======== INPUT ROWS ========

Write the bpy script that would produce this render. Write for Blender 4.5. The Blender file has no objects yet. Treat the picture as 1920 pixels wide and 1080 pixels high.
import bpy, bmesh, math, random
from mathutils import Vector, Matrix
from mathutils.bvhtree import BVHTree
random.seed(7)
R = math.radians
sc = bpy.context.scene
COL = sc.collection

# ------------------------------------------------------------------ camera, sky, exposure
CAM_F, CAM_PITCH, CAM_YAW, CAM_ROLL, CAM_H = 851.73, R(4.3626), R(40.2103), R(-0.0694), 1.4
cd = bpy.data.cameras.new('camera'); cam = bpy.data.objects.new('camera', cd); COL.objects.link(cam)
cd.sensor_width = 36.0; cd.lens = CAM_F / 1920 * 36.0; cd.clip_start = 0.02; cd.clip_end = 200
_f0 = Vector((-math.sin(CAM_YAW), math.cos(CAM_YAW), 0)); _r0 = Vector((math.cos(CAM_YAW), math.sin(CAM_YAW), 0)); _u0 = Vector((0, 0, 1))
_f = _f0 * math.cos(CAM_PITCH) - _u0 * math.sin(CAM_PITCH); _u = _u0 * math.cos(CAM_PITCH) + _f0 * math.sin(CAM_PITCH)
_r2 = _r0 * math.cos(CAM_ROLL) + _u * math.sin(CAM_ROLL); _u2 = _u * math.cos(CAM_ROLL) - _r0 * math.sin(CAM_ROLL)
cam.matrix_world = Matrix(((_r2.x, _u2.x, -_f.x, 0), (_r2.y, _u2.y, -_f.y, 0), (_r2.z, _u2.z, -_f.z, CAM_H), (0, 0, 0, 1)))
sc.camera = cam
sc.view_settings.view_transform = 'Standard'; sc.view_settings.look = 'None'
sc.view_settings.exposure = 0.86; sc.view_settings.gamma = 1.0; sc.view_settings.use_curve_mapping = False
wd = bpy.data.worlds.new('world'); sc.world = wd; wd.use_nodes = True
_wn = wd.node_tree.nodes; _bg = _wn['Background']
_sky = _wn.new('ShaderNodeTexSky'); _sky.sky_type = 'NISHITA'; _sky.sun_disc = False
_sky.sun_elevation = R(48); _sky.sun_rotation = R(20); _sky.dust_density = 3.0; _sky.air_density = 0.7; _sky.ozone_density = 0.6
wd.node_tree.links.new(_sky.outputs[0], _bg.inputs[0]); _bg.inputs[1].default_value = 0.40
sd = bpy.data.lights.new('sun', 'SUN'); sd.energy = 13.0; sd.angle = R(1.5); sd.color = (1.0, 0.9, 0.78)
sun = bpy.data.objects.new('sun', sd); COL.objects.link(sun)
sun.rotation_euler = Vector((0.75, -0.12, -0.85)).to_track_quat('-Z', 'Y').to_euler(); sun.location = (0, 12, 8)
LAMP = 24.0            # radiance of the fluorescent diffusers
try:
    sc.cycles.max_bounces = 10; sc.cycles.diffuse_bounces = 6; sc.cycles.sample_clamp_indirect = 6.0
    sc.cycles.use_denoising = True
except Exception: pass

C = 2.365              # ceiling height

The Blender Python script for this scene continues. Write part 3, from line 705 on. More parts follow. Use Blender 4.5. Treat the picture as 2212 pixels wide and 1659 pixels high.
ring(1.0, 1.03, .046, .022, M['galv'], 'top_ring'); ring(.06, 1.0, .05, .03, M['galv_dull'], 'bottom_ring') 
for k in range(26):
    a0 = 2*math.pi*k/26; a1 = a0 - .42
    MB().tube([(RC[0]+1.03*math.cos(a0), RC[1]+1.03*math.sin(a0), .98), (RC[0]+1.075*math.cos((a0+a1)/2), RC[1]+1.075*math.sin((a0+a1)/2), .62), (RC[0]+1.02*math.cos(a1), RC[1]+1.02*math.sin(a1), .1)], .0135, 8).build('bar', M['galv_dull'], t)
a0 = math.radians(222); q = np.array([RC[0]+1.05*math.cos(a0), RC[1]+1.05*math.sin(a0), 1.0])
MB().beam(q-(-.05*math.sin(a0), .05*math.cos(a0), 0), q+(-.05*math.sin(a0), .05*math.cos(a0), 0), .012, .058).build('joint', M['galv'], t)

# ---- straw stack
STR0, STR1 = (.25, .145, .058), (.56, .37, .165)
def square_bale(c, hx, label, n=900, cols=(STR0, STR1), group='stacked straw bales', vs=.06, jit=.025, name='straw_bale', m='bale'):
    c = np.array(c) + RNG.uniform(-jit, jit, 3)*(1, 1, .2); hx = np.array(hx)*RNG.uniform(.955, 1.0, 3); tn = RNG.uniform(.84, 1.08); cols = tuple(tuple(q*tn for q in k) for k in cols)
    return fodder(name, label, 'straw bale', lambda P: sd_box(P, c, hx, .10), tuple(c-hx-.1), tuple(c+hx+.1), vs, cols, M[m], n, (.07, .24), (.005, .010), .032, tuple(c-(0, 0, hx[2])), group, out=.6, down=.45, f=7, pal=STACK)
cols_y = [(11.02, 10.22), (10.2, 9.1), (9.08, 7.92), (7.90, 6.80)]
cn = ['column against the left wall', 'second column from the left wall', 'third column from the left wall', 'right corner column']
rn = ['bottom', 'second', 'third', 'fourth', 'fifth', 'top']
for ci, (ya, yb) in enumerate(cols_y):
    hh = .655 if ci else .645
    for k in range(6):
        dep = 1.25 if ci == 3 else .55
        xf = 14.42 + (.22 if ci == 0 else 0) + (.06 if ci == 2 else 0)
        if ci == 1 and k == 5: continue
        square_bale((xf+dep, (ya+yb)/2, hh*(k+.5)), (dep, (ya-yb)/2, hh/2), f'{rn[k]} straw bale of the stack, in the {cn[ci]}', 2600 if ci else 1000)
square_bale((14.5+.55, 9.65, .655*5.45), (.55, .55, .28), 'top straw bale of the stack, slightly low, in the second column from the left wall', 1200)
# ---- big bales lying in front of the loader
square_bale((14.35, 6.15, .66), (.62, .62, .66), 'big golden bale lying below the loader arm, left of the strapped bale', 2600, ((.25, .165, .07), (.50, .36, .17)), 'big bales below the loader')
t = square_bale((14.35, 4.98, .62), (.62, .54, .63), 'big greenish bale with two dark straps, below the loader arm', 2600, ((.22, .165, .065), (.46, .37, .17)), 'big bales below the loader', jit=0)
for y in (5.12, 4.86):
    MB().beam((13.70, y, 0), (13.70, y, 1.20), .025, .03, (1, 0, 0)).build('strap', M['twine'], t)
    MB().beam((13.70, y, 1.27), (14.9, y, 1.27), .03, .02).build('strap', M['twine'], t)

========

WHAT IS BEING ASKED
Output the listing above exactly as it appears.

COMPLETED EXERCISE
Write the bpy script that would produce this render. Write for Blender 4.5. The Blender file has no objects yet. Treat the picture as 1920 pixels wide and 1080 pixels high.
import bpy, bmesh, math, random
from mathutils import Vector, Matrix
from mathutils.bvhtree import BVHTree
random.seed(7)
R = math.radians
sc = bpy.context.scene
COL = sc.collection

# ------------------------------------------------------------------ camera, sky, exposure
CAM_F, CAM_PITCH, CAM_YAW, CAM_ROLL, CAM_H = 851.73, R(4.3626), R(40.2103), R(-0.0694), 1.4
cd = bpy.data.cameras.new('camera'); cam = bpy.data.objects.new('camera', cd); COL.objects.link(cam)
cd.sensor_width = 36.0; cd.lens = CAM_F / 1920 * 36.0; cd.clip_start = 0.02; cd.clip_end = 200
_f0 = Vector((-math.sin(CAM_YAW), math.cos(CAM_YAW), 0)); _r0 = Vector((math.cos(CAM_YAW), math.sin(CAM_YAW), 0)); _u0 = Vector((0, 0, 1))
_f = _f0 * math.cos(CAM_PITCH) - _u0 * math.sin(CAM_PITCH); _u = _u0 * math.cos(CAM_PITCH) + _f0 * math.sin(CAM_PITCH)
_r2 = _r0 * math.cos(CAM_ROLL) + _u * math.sin(CAM_ROLL); _u2 = _u * math.cos(CAM_ROLL) - _r0 * math.sin(CAM_ROLL)
cam.matrix_world = Matrix(((_r2.x, _u2.x, -_f.x, 0), (_r2.y, _u2.y, -_f.y, 0), (_r2.z, _u2.z, -_f.z, CAM_H), (0, 0, 0, 1)))
sc.camera = cam
sc.view_settings.view_transform = 'Standard'; sc.view_settings.look = 'None'
sc.view_settings.exposure = 0.86; sc.view_settings.gamma = 1.0; sc.view_settings.use_curve_mapping = False
wd = bpy.data.worlds.new('world'); sc.world = wd; wd.use_nodes = True
_wn = wd.node_tree.nodes; _bg = _wn['Background']
_sky = _wn.new('ShaderNodeTexSky'); _sky.sky_type = 'NISHITA'; _sky.sun_disc = False
_sky.sun_elevation = R(48); _sky.sun_rotation = R(20); _sky.dust_density = 3.0; _sky.air_density = 0.7; _sky.ozone_density = 0.6
wd.node_tree.links.new(_sky.outputs[0], _bg.inputs[0]); _bg.inputs[1].default_value = 0.40
sd = bpy.data.lights.new('sun', 'SUN'); sd.energy = 13.0; sd.angle = R(1.5); sd.color = (1.0, 0.9, 0.78)
sun = bpy.data.objects.new('sun', sd); COL.objects.link(sun)
sun.rotation_euler = Vector((0.75, -0.12, -0.85)).to_track_quat('-Z', 'Y').to_euler(); sun.location = (0, 12, 8)
LAMP = 24.0            # radiance of the fluorescent diffusers
try:
    sc.cycles.max_bounces = 10; sc.cycles.diffuse_bounces = 6; sc.cycles.sample_clamp_indirect = 6.0
    sc.cycles.use_denoising = True
except Exception: pass

C = 2.365              # ceiling height

The Blender Python script for this scene continues. Write part 3, from line 705 on. More parts follow. Use Blender 4.5. Treat the picture as 2212 pixels wide and 1659 pixels high.
ring(1.0, 1.03, .046, .022, M['galv'], 'top_ring'); ring(.06, 1.0, .05, .03, M['galv_dull'], 'bottom_ring') 
for k in range(26):
    a0 = 2*math.pi*k/26; a1 = a0 - .42
    MB().tube([(RC[0]+1.03*math.cos(a0), RC[1]+1.03*math.sin(a0), .98), (RC[0]+1.075*math.cos((a0+a1)/2), RC[1]+1.075*math.sin((a0+a1)/2), .62), (RC[0]+1.02*math.cos(a1), RC[1]+1.02*math.sin(a1), .1)], .0135, 8).build('bar', M['galv_dull'], t)
a0 = math.radians(222); q = np.array([RC[0]+1.05*math.cos(a0), RC[1]+1.05*math.sin(a0), 1.0])
MB().beam(q-(-.05*math.sin(a0), .05*math.cos(a0), 0), q+(-.05*math.sin(a0), .05*math.cos(a0), 0), .012, .058).build('joint', M['galv'], t)

# ---- straw stack
STR0, STR1 = (.25, .145, .058), (.56, .37, .165)
def square_bale(c, hx, label, n=900, cols=(STR0, STR1), group='stacked straw bales', vs=.06, jit=.025, name='straw_bale', m='bale'):
    c = np.array(c) + RNG.uniform(-jit, jit, 3)*(1, 1, .2); hx = np.array(hx)*RNG.uniform(.955, 1.0, 3); tn = RNG.uniform(.84, 1.08); cols = tuple(tuple(q*tn for q in k) for k in cols)
    return fodder(name, label, 'straw bale', lambda P: sd_box(P, c, hx, .10), tuple(c-hx-.1), tuple(c+hx+.1), vs, cols, M[m], n, (.07, .24), (.005, .010), .032, tuple(c-(0, 0, hx[2])), group, out=.6, down=.45, f=7, pal=STACK)
cols_y = [(11.02, 10.22), (10.2, 9.1), (9.08, 7.92), (7.90, 6.80)]
cn = ['column against the left wall', 'second column from the left wall', 'third column from the left wall', 'right corner column']
rn = ['bottom', 'second', 'third', 'fourth', 'fifth', 'top']
for ci, (ya, yb) in enumerate(cols_y):
    hh = .655 if ci else .645
    for k in range(6):
        dep = 1.25 if ci == 3 else .55
        xf = 14.42 + (.22 if ci == 0 else 0) + (.06 if ci == 2 else 0)
        if ci == 1 and k == 5: continue
        square_bale((xf+dep, (ya+yb)/2, hh*(k+.5)), (dep, (ya-yb)/2, hh/2), f'{rn[k]} straw bale of the stack, in the {cn[ci]}', 2600 if ci else 1000)
square_bale((14.5+.55, 9.65, .655*5.45), (.55, .55, .28), 'top straw bale of the stack, slightly low, in the second column from the left wall', 1200)
# ---- big bales lying in front of the loader
square_bale((14.35, 6.15, .66), (.62, .62, .66), 'big golden bale lying below the loader arm, left of the strapped bale', 2600, ((.25, .165, .07), (.50, .36, .17)), 'big bales below the loader')
t = square_bale((14.35, 4.98, .62), (.62, .54, .63), 'big greenish bale with two dark straps, below the loader arm', 2600, ((.22, .165, .065), (.46, .37, .17)), 'big bales below the loader', jit=0)
for y in (5.12, 4.86):
    MB().beam((13.70, y, 0), (13.70, y, 1.20), .025, .03, (1, 0, 0)).build('strap', M['twine'], t)
    MB().beam((13.70, y, 1.27), (14.9, y, 1.27), .03, .02).build('strap', M['twine'], t)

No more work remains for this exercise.